-- start of Exercise materials --

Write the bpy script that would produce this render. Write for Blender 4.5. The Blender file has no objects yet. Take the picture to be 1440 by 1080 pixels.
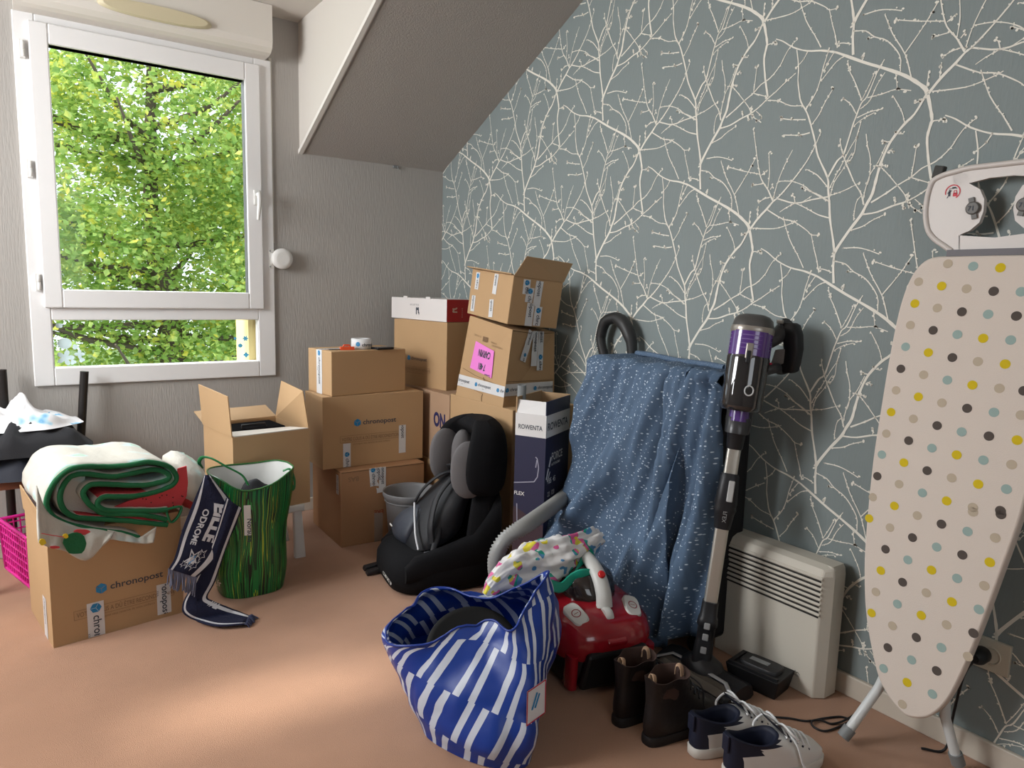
import bpy, bmesh, math, random
from mathutils import Vector, Matrix, noise
rnd = random.Random(7)
scene = bpy.context.scene
col = scene.collection
# ---------------------------------------------------------------- camera
FPX = 995.93
C = Vector((-1.991, -3.561, 1.18))
YAW, PITCH, ROLL = 0.611793, -0.133111, 0.0267174
_fw = Vector((math.sin(YAW)*math.cos(PITCH), math.cos(YAW)*math.cos(PITCH), math.sin(PITCH)))
_r0 = Vector((math.cos(YAW), -math.sin(YAW), 0)); _u0 = _r0.cross(_fw)
_r = _r0*math.cos(ROLL)+_u0*math.sin(ROLL); _u = -_r0*math.sin(ROLL)+_u0*math.cos(ROLL)
cam = bpy.data.cameras.new('camera'); cam.sensor_width = 36; cam.lens = FPX/1440*36; cam.clip_start = .05
camo = bpy.data.objects.new('camera', cam); col.objects.link(camo)
M = Matrix((_r, _u, -_fw)).transposed().to_4x4(); M.translation = C
camo.matrix_world = M
scene.camera = camo
# ---------------------------------------------------------------- exposure, sky, sun, daylight at the windows, added rear fill
scene.view_settings.view_transform = 'Standard'; scene.view_settings.look = 'None'
scene.view_settings.gamma = 1; scene.view_settings.use_curve_mapping = False
scene.view_settings.exposure = 0.34
w = bpy.data.worlds.new('sky'); scene.world = w; w.use_nodes = True
w.node_tree.nodes['Background'].inputs[0].default_value = (.80, .90, 1.0, 1)
w.node_tree.nodes['Background'].inputs[1].default_value = 1.6
def light(name, kind, loc, aim, energy, color=(1, 1, 1), **kw):
    l = bpy.data.lights.new(name, kind); l.energy = energy; l.color = color
    for k, v in kw.items(): setattr(l, k, v)
    o = bpy.data.objects.new(name, l); col.objects.link(o); o.location = loc
    o.rotation_euler = (Vector(aim)-Vector(loc)).to_track_quat('-Z', 'Y').to_euler()
    return o
light('sun', 'SUN', (-8, -1, 6), (-8+.97, -1-.10, 6-.5), 4.6, (1, .93, .80), angle=math.radians(5))
light('sky_front_window', 'AREA', (-1.5, 1.3, 3.3), (-1.3, -.6, .9), 150, (.92, .97, 1), shape='RECTANGLE', size=2.6, size_y=1.6)
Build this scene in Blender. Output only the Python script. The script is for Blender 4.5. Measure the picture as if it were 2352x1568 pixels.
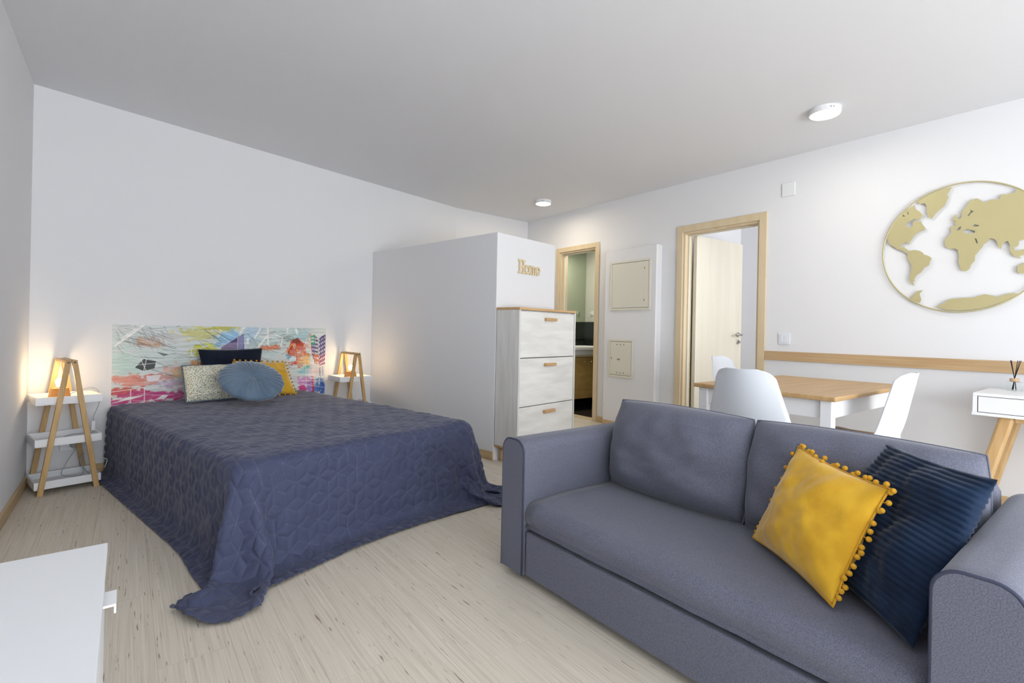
import bpy, bmesh, math, random
import numpy as np
from mathutils import Vector, Matrix, noise as mnoise
random.seed(7); rng = np.random.default_rng(7)
for o in list(bpy.data.objects): bpy.data.objects.remove(o)
SC = bpy.context.scene; COL = SC.collection
PI = math.pi

# ------------------------------------------------------------------ camera
A = math.radians(37.85)
cam_d = bpy.data.cameras.new('camera'); cam = bpy.data.objects.new('camera', cam_d); COL.objects.link(cam)
cam_d.sensor_width = 36; cam_d.lens = 1140 / 2352 * 36; cam_d.shift_y = -24 / 2352; cam_d.clip_start = 0.02
cam.matrix_world = (Matrix.Translation((0, 0, 1.0)) @ Matrix.Rotation(-A, 4, 'Z') @ Matrix.Rotation(PI/2, 4, 'X')
                    @ Matrix.Rotation(math.radians(1.15), 4, 'Z'))
SC.camera = cam
SC.cycles.max_bounces = 8; SC.cycles.transmission_bounces = 4; SC.cycles.transparent_max_bounces = 6; SC.cycles.glossy_bounces = 3
SC.cycles.use_light_tree = False; SC.cycles.use_adaptive_sampling = True; SC.cycles.adaptive_threshold = .04
# ------------------------------------------------------------------ world, daylight, exposure
w = bpy.data.worlds.new('sky'); SC.world = w; w.use_nodes = True
w.node_tree.nodes['Background'].inputs[0].default_value = (0.80, 0.90, 1.0, 1)
w.node_tree.nodes['Background'].inputs[1].default_value = 1.5
SC.view_settings.view_transform = 'Standard'; SC.view_settings.look = 'None'
SC.view_settings.gamma = 1.0; SC.view_settings.exposure = 0.0; SC.view_settings.use_curve_mapping = False
def area(name, loc, size, power, color, rot):
    d = bpy.data.lights.new(name, 'AREA'); d.shape = 'RECTANGLE'; d.size, d.size_y = size; d.energy = power; d.color = color
    o = bpy.data.objects.new(name, d); COL.objects.link(o); o.location = loc; o.rotation_euler = rot
    return o
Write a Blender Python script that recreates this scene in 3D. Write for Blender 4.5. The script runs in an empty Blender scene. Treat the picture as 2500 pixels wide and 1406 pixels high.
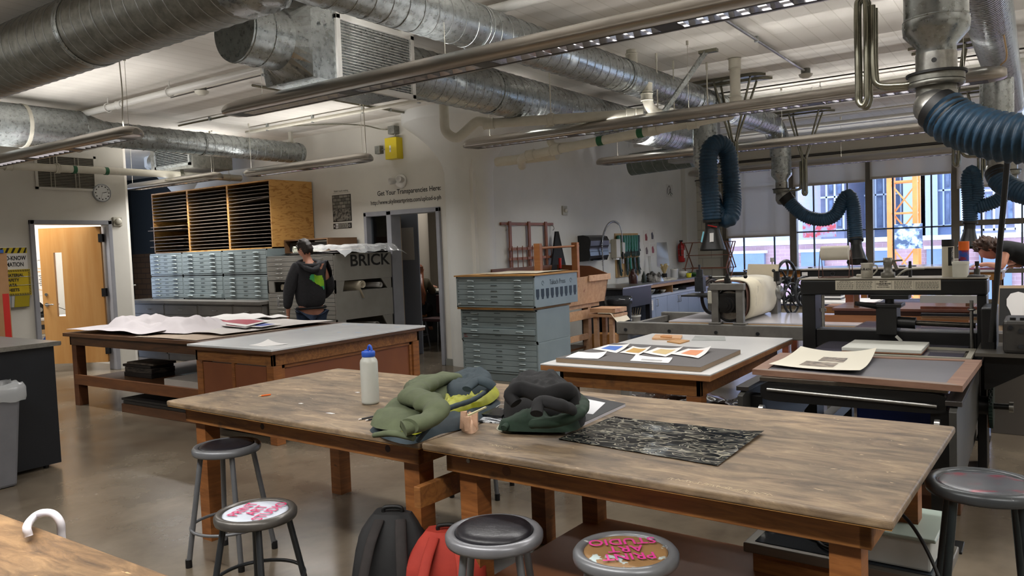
import bpy, bmesh, math, random
from mathutils import Vector, Matrix, noise
random.seed(7)
SC = bpy.context.scene
COL = SC.collection
PI = math.pi

# ---------------------------------------------------------------- camera
FPX = 1884.2; YAW = .604070391; PITCH = .0521797998; ROLL = -.037816324; CAMH = 1.58
_f = Vector((-math.sin(YAW)*math.cos(PITCH), math.cos(YAW)*math.cos(PITCH), -math.sin(PITCH)))
_r = Vector((math.cos(YAW), math.sin(YAW), 0)); _u = _r.cross(_f)
CR = math.cos(ROLL)*_r + math.sin(ROLL)*_u
CU = -math.sin(ROLL)*_r + math.cos(ROLL)*_u
cam_data = bpy.data.cameras.new('camera'); cam_data.sensor_width = 36; cam_data.lens = FPX/2500*36
cam_data.clip_start = .05; cam_data.clip_end = 400
cam = bpy.data.objects.new('camera', cam_data); COL.objects.link(cam)
cam.matrix_world = Matrix(((CR.x, CU.x, -_f.x, 0), (CR.y, CU.y, -_f.y, 0), (CR.z, CU.z, -_f.z, CAMH), (0, 0, 0, 1)))
SC.camera = cam

def at(px, py, x=None, y=None, z=None):
    """point of the room seen at photo pixel (px, py) on the plane x=, y= or z="""
    d = _f + CR*((px-1250)/FPX) - CU*((py-703)/FPX)
    t = x/d.x if x is not None else (y/d.y if y is not None else (z-CAMH)/d.z)
    return Vector((0, 0, CAMH)) + d*t

# ---------------------------------------------------------------- world and exposure
W = bpy.data.worlds.new('world'); SC.world = W; W.use_nodes = True
bg = W.node_tree.nodes['Background']
bg.inputs[0].default_value = (.62, .74, 1.0, 1); bg.inputs[1].default_value = 3.6
SC.view_settings.view_transform = 'Standard'; SC.view_settings.look = 'None'
SC.view_settings.exposure = 0.55; SC.view_settings.gamma = 1; SC.view_settings.use_curve_mapping = False
LAMP_UP = 10.5       # watts per metre of pendant, upwards
LAMP_DOWN = 8.5     # watts per metre of pendant, downwards
LAMP_COL = (1.0, .975, .945)

# ---------------------------------------------------------------- materials
def hx(s, k=1.0):
    s = s.lstrip('#'); o = []
    for i in (0, 2, 4):
        c = int(s[i:i+2], 16)/255
        o.append((c/12.92 if c <= .04045 else ((c+.055)/1.055)**2.4)*k)
    return (*o, 1)

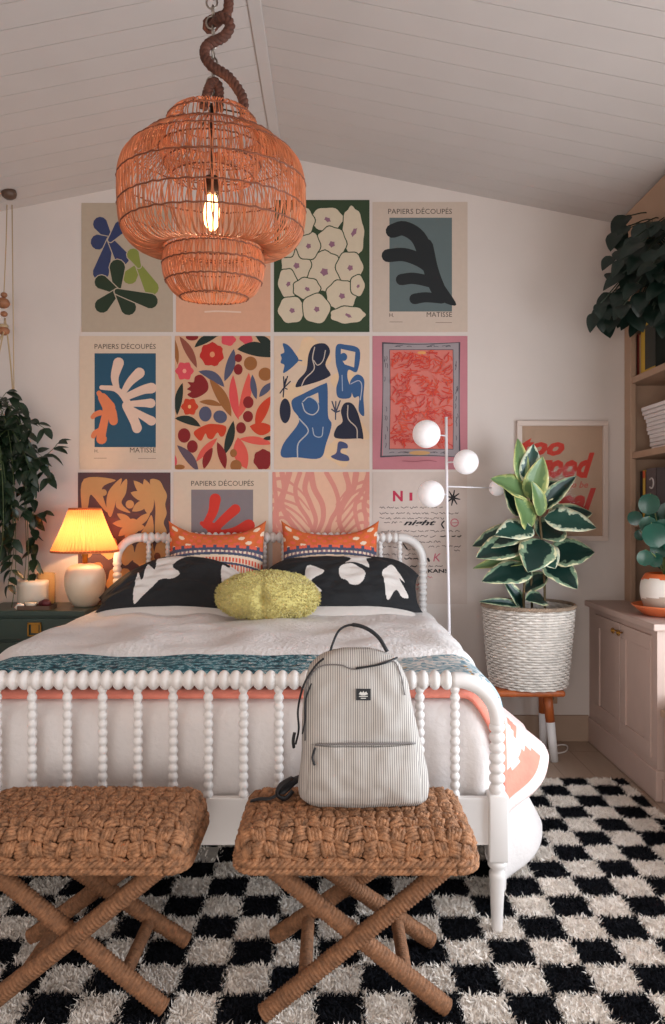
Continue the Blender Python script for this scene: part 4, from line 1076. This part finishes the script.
# things on the nightstand
kx = lambda x, Y: (x-332.5)*Y/F
m = MB(); c = (kx(33,4.52), 4.52, NZ)
m.lathe(c, [(.082,0),(.088,.006),(.088,.118),(.090,.121),(.090,.150),(.084,.154)], 36)
o = m.build('lidded_jar', mat('cream stoneware', (232,216,196), .5, var=.02)); tag(o, 'wide cream lidded pot on the nightstand beside the hanging plant', 'pot')
r = empty('glass_candle', (kx(46,4.62), 4.62, NZ), 'tall amber glass candle jar behind the cream pot', 'candle')
m = MB(); m.lathe((kx(46,4.62), 4.62, NZ), [(.052,0),(.056,.004),(.056,.19),(.052,.19),(.052,.008)], 28, capt=False); m.build('glass_jar', glassmat('amber glass', (226,190,130), alpha=.45), r)
m = MB(); m.lathe((kx(46,4.62), 4.62, NZ), [(.05,.009),(.05,.13),(.02,.128)], 24); m.build('wax', mat('honey wax', (222,180,120), .5), r)
r = empty('trinket_tray', (kx(38,4.36), 4.36, NZ), 'small brown tray on the front edge of the nightstand', 'tray')
m = MB(); cx = kx(38,4.36)
m.box(cx-.095, cx+.085, 4.31, 4.41, NZ, NZ+.012, bev=.004); m.build('base', mat('walnut tray', (92,66,50), .5), r, smooth=False)
m = MB()
for (a,b,c_,d) in ((cx-.1,cx+.09,4.305,4.311),(cx-.1,cx+.09,4.409,4.415),(cx-.1,cx-.094,4.305,4.415),(cx+.084,cx+.09,4.305,4.415)): m.box(a,b,c_,d,NZ,NZ+.024,bev=.002)
m.build('rim', mat('walnut tray', (92,66,50)), r, smooth=False)
m = MB(); m.ball((kx(46,4.36), 4.355, NZ+.012+.024), .026, 14, sq=(1.15,.9,.9)); m.ball((kx(42,4.36), 4.365, NZ+.012+.02), .02, 12, sq=(1.1,.9,.9)); o = m.build('dried_fruit', mat('dark red skin', (92,24,30), .5, var=.3, scale=40)); tag(o, 'dark red dried fruit lying in the small tray', 'fruit')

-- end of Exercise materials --

Restate each line from the start of the listing through the line bearing "shape='RECTANGLE', size=2.6, size_y=1.6)" word for word. Drop the pictures.

**The solution:**
Write the bpy script that would produce this render. Write for Blender 4.5. The Blender file has no objects yet. Take the picture to be 1440 by 1080 pixels.
import bpy, bmesh, math, random
from mathutils import Vector, Matrix, noise
rnd = random.Random(7)
scene = bpy.context.scene
col = scene.collection
# ---------------------------------------------------------------- camera
FPX = 995.93
C = Vector((-1.991, -3.561, 1.18))
YAW, PITCH, ROLL = 0.611793, -0.133111, 0.0267174
_fw = Vector((math.sin(YAW)*math.cos(PITCH), math.cos(YAW)*math.cos(PITCH), math.sin(PITCH)))
_r0 = Vector((math.cos(YAW), -math.sin(YAW), 0)); _u0 = _r0.cross(_fw)
_r = _r0*math.cos(ROLL)+_u0*math.sin(ROLL); _u = -_r0*math.sin(ROLL)+_u0*math.cos(ROLL)
cam = bpy.data.cameras.new('camera'); cam.sensor_width = 36; cam.lens = FPX/1440*36; cam.clip_start = .05
camo = bpy.data.objects.new('camera', cam); col.objects.link(camo)
M = Matrix((_r, _u, -_fw)).transposed().to_4x4(); M.translation = C
camo.matrix_world = M
scene.camera = camo
# ---------------------------------------------------------------- exposure, sky, sun, daylight at the windows, added rear fill
scene.view_settings.view_transform = 'Standard'; scene.view_settings.look = 'None'
scene.view_settings.gamma = 1; scene.view_settings.use_curve_mapping = False
scene.view_settings.exposure = 0.34
w = bpy.data.worlds.new('sky'); scene.world = w; w.use_nodes = True
w.node_tree.nodes['Background'].inputs[0].default_value = (.80, .90, 1.0, 1)
w.node_tree.nodes['Background'].inputs[1].default_value = 1.6
def light(name, kind, loc, aim, energy, color=(1, 1, 1), **kw):
    l = bpy.data.lights.new(name, kind); l.energy = energy; l.color = color
    for k, v in kw.items(): setattr(l, k, v)
    o = bpy.data.objects.new(name, l); col.objects.link(o); o.location = loc
    o.rotation_euler = (Vector(aim)-Vector(loc)).to_track_quat('-Z', 'Y').to_euler()
    return o
light('sun', 'SUN', (-8, -1, 6), (-8+.97, -1-.10, 6-.5), 4.6, (1, .93, .80), angle=math.radians(5))
light('sky_front_window', 'AREA', (-1.5, 1.3, 3.3), (-1.3, -.6, .9), 150, (.92, .97, 1), shape='RECTANGLE', size=2.6, size_y=1.6)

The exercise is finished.